I think the relevant comparison is between LGA 1150 and LGA 2011. The LGA 1150 has Z87 and the new Z97, and the LGA 2011 has X79, and there will soon be an X99 (as longanofhades mentioned in his post above).
There are questions about SATA ports on X79, but your primary consideration in whether to buy into LGA 2011 should be whether you'll need either more than 4 cores or 16 PCI-e lanes, which is the max you can get on LGA 1150 (i.e. same for Z87 and Z97). If so, your only option is to move up to LGA 2011.
If you are going to do LGA 2011, then you either will go with the existing X79 or wait for the Z99 boards. As dgingeri pointed out above, X79's limitations are with the number of SATA ports natively on the chipset, so you will need less SSDs with higher capacities rather than more SSDs with lower capacities. There are only 2 SATA 6.0 Gbps ports on the X79 chipset, although motherboard manufacturers do add supplemental ports on their own controllers. ASUS tends to make good ports. Other than that, though, non-SSD drives will be fine on any SATA port (e.g. CD/DVD drives and HDDs).
As for X99, you'd be looking at very considerable cost. It will use DDR-4, which is very expensive RAM. The boards will also utilize 8 core Intel CPUs, which are projected to be more expensive at release than X79 chips with 6 cores were. On the upside, you'll get all of the new technologies. That will include PCI-e based storage with SATA Express and M.2 storage devices, which allow way faster SSD drives than you can currently use (note, both of these storage protocols are also available on Z97).

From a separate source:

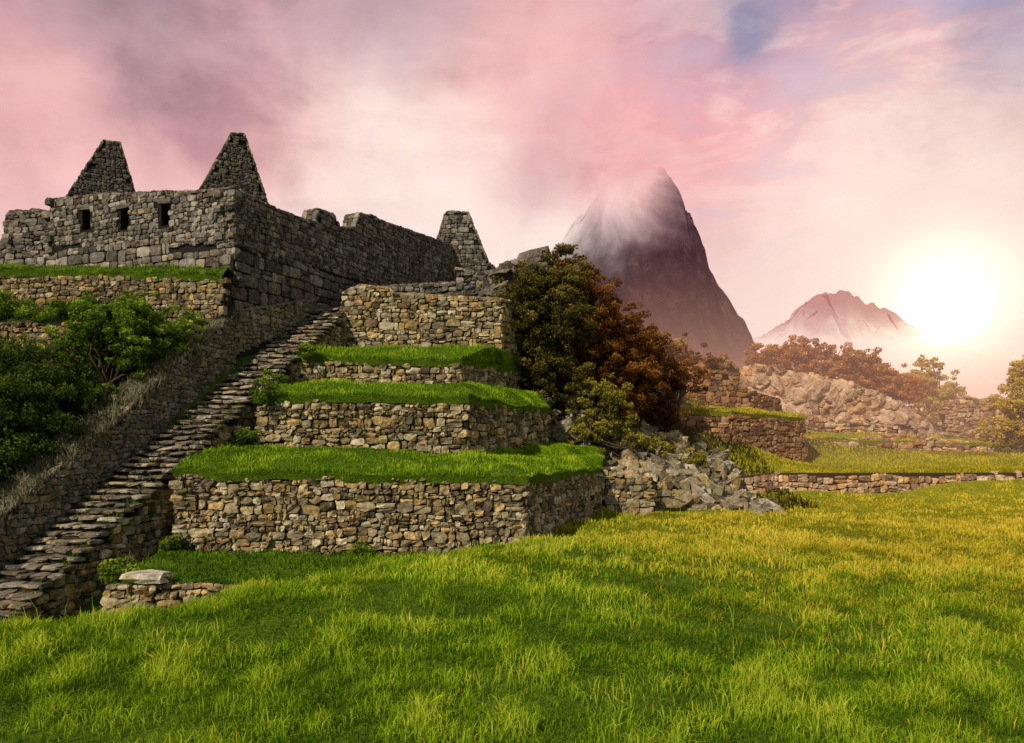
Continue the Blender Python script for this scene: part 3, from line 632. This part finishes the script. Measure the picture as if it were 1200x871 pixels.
# ---------------------------------------------------------------- mountains
def mountain(name,prof,yc,depth,step,hz,rough,fade):
    px=np.array([p[0] for p in prof],float);pz=np.array([p[1] for p in prof],float)
    xs=np.arange(px[0],px[-1]+step,step);ys=np.arange(yc-depth,yc+depth*.5,step)
    X,Y=np.meshgrid(xs,ys)
    wx=X+rough*.35*fbm(X/rough/1.3,Y/rough/1.3,4,3.)
    top=np.interp(wx,px,pz)
    q=np.abs(Y-yc+rough*.7*fbm(X/rough,Y/rough*.5,4,8.))/depth
    base=pz.min()
    rid=1-np.abs(fbm(X/rough*1.2,Y/rough*.8,5,5.))*2
    Z=base+(top-base)*np.clip(1-q**1.15,0,1)+ (rid-.7)*rough*.5*np.clip((top-base)/rough,0,1)*np.clip(q*12,0,1)
    Z+=fbm(X/rough*5,Y/rough*5,3,7.)*rough*.13
    V=np.stack([X.ravel(),Y.ravel(),Z.ravel()],1);nx=len(xs);ny=len(ys)
    ii=(np.arange(ny-1)[:,None]*nx+np.arange(nx-1)[None]).ravel();F=np.stack([ii,ii+1,ii+nx+1,ii+nx],1)
    m,k,out=newmat(name+'_rock')
    pos=k.n('ShaderNodeNewGeometry').outputs['Position']
    sc=1/rough
    n1=k.noise(pos,sc*4,5,.75)
    c=k.ramp(n1,[(.38,hz['dark']),(.52,hz['mid']),(.64,hz['light'])])
    df=k.n('ShaderNodeBsdfDiffuse',{'Color':c})
    bmp=k.n('ShaderNodeBump',{'Strength':1.,'Distance':rough*.25,'Height':k.noise(pos,sc*7,5,.75)});k.L.new(bmp.outputs[0],df.inputs['Normal'])
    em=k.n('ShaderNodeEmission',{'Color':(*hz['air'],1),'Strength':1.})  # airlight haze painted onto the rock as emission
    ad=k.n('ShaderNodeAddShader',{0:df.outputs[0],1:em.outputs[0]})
    sp=k.n('ShaderNodeSeparateXYZ',{0:pos})
    f=fade(k,sp,k.noise(pos,sc*.9,5,.6,.6))  # rock turns transparent in place of cloud and mist over it
    tr=k.n('ShaderNodeBsdfTransparent')
    mx=k.n('ShaderNodeMixShader',{0:f,1:ad.outputs[0],2:tr.outputs[0]}); k.L.new(mx.outputs[0],out.inputs[0])
    return mesh_np(name,V,F,m,smooth=True)
g=600/900
P=[(600,260),(640,285),(664,262),(688,232),(712,205),(735,190),(757,184),(778,198),(792,218),(804,243),(820,262),(832,285),(838,308),(860,335),(880,372),(893,418),(907,445),(930,520),(1000,620)]
prof=[((u-600)*g,3+(520-v)*g) for u,v in P]; prof=[(-110,-60)]+prof
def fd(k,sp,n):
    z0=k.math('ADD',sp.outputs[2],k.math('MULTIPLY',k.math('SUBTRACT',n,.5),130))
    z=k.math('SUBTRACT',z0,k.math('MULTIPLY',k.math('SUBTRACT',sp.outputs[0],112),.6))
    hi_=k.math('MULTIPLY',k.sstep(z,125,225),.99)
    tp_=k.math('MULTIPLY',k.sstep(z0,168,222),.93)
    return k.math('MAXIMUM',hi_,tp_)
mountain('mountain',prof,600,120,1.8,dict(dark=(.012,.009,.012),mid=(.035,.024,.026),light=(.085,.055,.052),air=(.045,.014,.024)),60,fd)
g=1500/900
P=[(880,400),(925,368),(955,352),(985,343),(1010,350),(1040,362),(1064,374),(1090,392),(1130,405),(1180,418),(1230,440)]
prof=[((u-600)*g,3+(520-v)*g) for u,v in P]
prof=[(prof[0][0]-150,0)]+prof+[(prof[-1][0]+150,0)]
def fd2(k,sp,n):
    z=k.math('ADD',sp.outputs[2],k.math('MULTIPLY',k.math('SUBTRACT',n,.5),150))
    return k.math('ADD',.48,k.math('MULTIPLY',k.sstep(z,262,205),.51))
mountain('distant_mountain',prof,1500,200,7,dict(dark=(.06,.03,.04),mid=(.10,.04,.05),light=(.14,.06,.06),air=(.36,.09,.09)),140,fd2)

# low valley mist behind the ruins, given its own emission for warm flare haze
bx=np.array([(x,y,z) for z in (-90,14) for (x,y) in ((7,43),(420,43),(560,560),(7,560))],float)
m,k,out=newmat('valley_glow_mist')
ab=k.n('ShaderNodeVolumeAbsorption',{'Color':(0,0,0,1),'Density':.0062})
em=k.n('ShaderNodeEmission',{'Color':(1.,.53,.36,1),'Strength':.0062*1.0})
ad=k.n('ShaderNodeAddShader',{0:ab.outputs[0],1:em.outputs[0]});k.L.new(ad.outputs[0],out.inputs[1])
mesh_np('valley_glow_mist',bx,np.array([(0,3,2,1),(4,5,6,7),(0,1,5,4),(1,2,6,5),(2,3,7,6),(3,0,4,7)]),m)

# ---------------------------------------------------------------- world
def dirv(u,v):
    a=np.array([(u-600)/900,1,(520-v)/900]);return tuple(a/np.linalg.norm(a))
w=bpy.data.worlds.new("World");scene.world=w;w.use_nodes=True;w.node_tree.nodes.clear();k=N(w.node_tree)
out=k.n('ShaderNodeOutputWorld')
SUN_EL=math.radians(36);SUN_AZ=math.radians(-142)
sky=k.n('ShaderNodeTexSky');sky.sky_type='NISHITA';sky.sun_disc=False;sky.sun_elevation=SUN_EL;sky.sun_rotation=SUN_AZ
bg1=k.n('ShaderNodeBackground',{0:sky.outputs[0],1:.12})
gen=k.n('ShaderNodeTexCoord').outputs['Generated']
sp=k.n('ShaderNodeSeparateXYZ',{0:gen})
def vnoise(scale,sx,sy,sz,detail=5,rough=.6,dist=.5,off=0.):
    mp=k.n('ShaderNodeMapping',{0:gen,1:(off,off*.7,off*.3),3:(sx,sy,sz)}); return k.noise(mp.outputs[0],scale,detail,rough,dist)
nA=vnoise(2.4,1,1,1.3,4,.5,.3); nB=vnoise(4.2,1,1,3.,6,.6,.4,3.); nC=vnoise(3.6,1.2,1,.9,5,.52,.2,7.); nD=vnoise(7.5,1,1,1.6,6,.6,.6,11.)
el=k.math('ADD',sp.outputs[2],k.math('MULTIPLY',k.math('SUBTRACT',nA,.5),.3))
base=k.ramp(el,[(0.,(.97,.83,.77)),(.20,(.97,.80,.74)),(.30,(.95,.64,.60)),(.38,(.90,.47,.47)),(.46,(.72,.38,.42)),(.60,(.46,.33,.39)),(1.,(.40,.37,.42))])
def blob(u,v,r0,r1,amp=1.,nz=None,na=.0):
    dv=k.n('ShaderNodeVectorMath',{0:gen,1:dirv(u,v)},operation='DISTANCE').outputs['Value']
    if nz is not None: dv=k.math('ADD',dv,k.math('MULTIPLY',k.math('SUBTRACT',nz,.5),na))
    return k.math('MULTIPLY',k.sstep(dv,r1,r0),amp)
c=base
c=k.mix(blob(450,190,.0,.34,.9,nA,.3),c,(.97,.80,.73))
c=k.mix(blob(20,120,.0,.30,.85,nC,.3),c,(.90,.46,.46))
c=k.mix(blob(230,70,.0,.24,.7,nC,.3),c,(.92,.50,.50))
c=k.mix(blob(860,150,.0,.30,.95,nC,.4),c,(.92,.40,.41))
c=k.mix(blob(650,60,.0,.22,.85,nC,.3),c,(.95,.50,.48))
c=k.mix(blob(1000,110,.0,.12,.6,nB,.2),c,(.92,.57,.54))
c=k.mix(blob(880,-30,.02,.24,.9,nC,.4),c,(.46,.33,.43))
c=k.mix(blob(100,-40,.0,.28,.9,nC,.4),c,(.42,.29,.33))
c=k.mix(blob(430,-40,.0,.2,.75,nC,.4),c,(.48,.33,.37))
c=k.mix(blob(635,215,.0,.11,.65,nC,.25),c,(.66,.38,.42))
c=k.mix(blob(655,120,.0,.12,.6,nC,.2),c,(.72,.36,.40))
c=k.mix(blob(755,180,.0,.11,.85,nD,.15),c,(.88,.42,.42))
bw=blob(1160,90,.0,.55,1.)
st=k.math('MULTIPLY',bw,k.sstep(nB,.47,.60))
c=k.mix(k.math('MULTIPLY',st,.8),c,(.50,.41,.54))
st2=k.math('MULTIPLY',bw,k.sstep(nB,.53,.42))
c=k.mix(k.math('MULTIPLY',st2,.85),c,(.95,.72,.69))
c=k.mix(blob(1050,330,.0,.34,.85,nC,.2),c,(.99,.80,.72))
bil=k.math('ADD',k.math('ADD',k.math('MULTIPLY',nC,.45),k.math('MULTIPLY',nB,.3)),k.math('MULTIPLY',nD,.25))
hi=k.sstep(sp.outputs[2],.10,.40)
c=k.mix(k.math('MULTIPLY',hi,.9),c,k.ramp(bil,[(.40,(.70,.62,.66)),(.50,(1.,.97,.97)),(.60,(1.14,1.18,1.16))]),'MULTIPLY')
dm=k.n('ShaderNodeMapRange',{0:sp.outputs[1],1:-.4,2:.5,3:.62,4:1.0},interpolation_type='SMOOTHSTEP').outputs[0]
c=k.mix(1.,c,k.n('ShaderNodeCombineColor',{0:k.math('MULTIPLY',dm,dm),1:dm,2:dm}).outputs[0],'MULTIPLY')
g1=blob(1108,358,.0,.38,1.);g1=k.math('MULTIPLY',k.math('MULTIPLY',g1,g1),.9)
c=k.mix(g1,c,(1.08,.85,.72))
g2=blob(1108,358,.0,.15,1.);g2=k.math('POWER',g2,2.2)
c=k.mix(g2,c,(1.9,1.6,1.25))
g3=blob(1108,358,.0,.05,1.)
c=k.mix(g3,c,(6.,5.,3.6))
bg2=k.n('ShaderNodeBackground',{0:c,1:1.})
hole=k.math('MULTIPLY',blob(898,14,.02,.075,1.,nD,.10),k.sstep(nC,.75,.35))
hole2=k.math('MULTIPLY',blob(1190,5,.0,.10,.5,nD,.12),1.)
cov=k.math('SUBTRACT',.98,k.math('ADD',hole,hole2),clamp=True)
mx=k.n('ShaderNodeMixShader',{0:cov,1:bg1.outputs[0],2:bg2.outputs[0]})
k.L.new(mx.outputs[0],out.inputs[0])

# ---------------------------------------------------------------- sun + camera
ld=bpy.data.lights.new('sun','SUN');ld.energy=4.5;ld.angle=math.radians(.5);ld.color=(1,.88,.68)
lo=bpy.data.objects.new('sun',ld);scene.collection.objects.link(lo)
from mathutils import Vector
sd=Vector((math.sin(SUN_AZ)*math.cos(SUN_EL),math.cos(SUN_AZ)*math.cos(SUN_EL),math.sin(SUN_EL)))
lo.rotation_euler=sd.to_track_quat('Z','Y').to_euler()
cd=bpy.data.cameras.new('camera');cam=bpy.data.objects.new('camera',cd);scene.collection.objects.link(cam)
cam.location=(0,0,3);cam.rotation_euler=(math.radians(90),0,0);cd.lens=27;cd.sensor_width=36;cd.shift_y=84.5/1200
cd.clip_start=.1;cd.clip_end=6000
scene.camera=cam
scene.view_settings.view_transform='Standard';scene.view_settings.look='None';scene.view_settings.exposure=0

So, ask yourself, "What is my expected use scenario, and what is my budget?" You'll be able to go from there. If you are going to just do gaming, Z97 is arguably the best platform for up to two video cards. The single core performance is currently better (which may change with new X99 CPUs), and the platform is way more affordable. If you are going to do things heavily CPU dependent, then you'll want to step up to either X79 or wait for X99 on the LGA 2011 socket. That would include heavy photo editing with high resolution images, video editing, 3D rendering, and other things like that.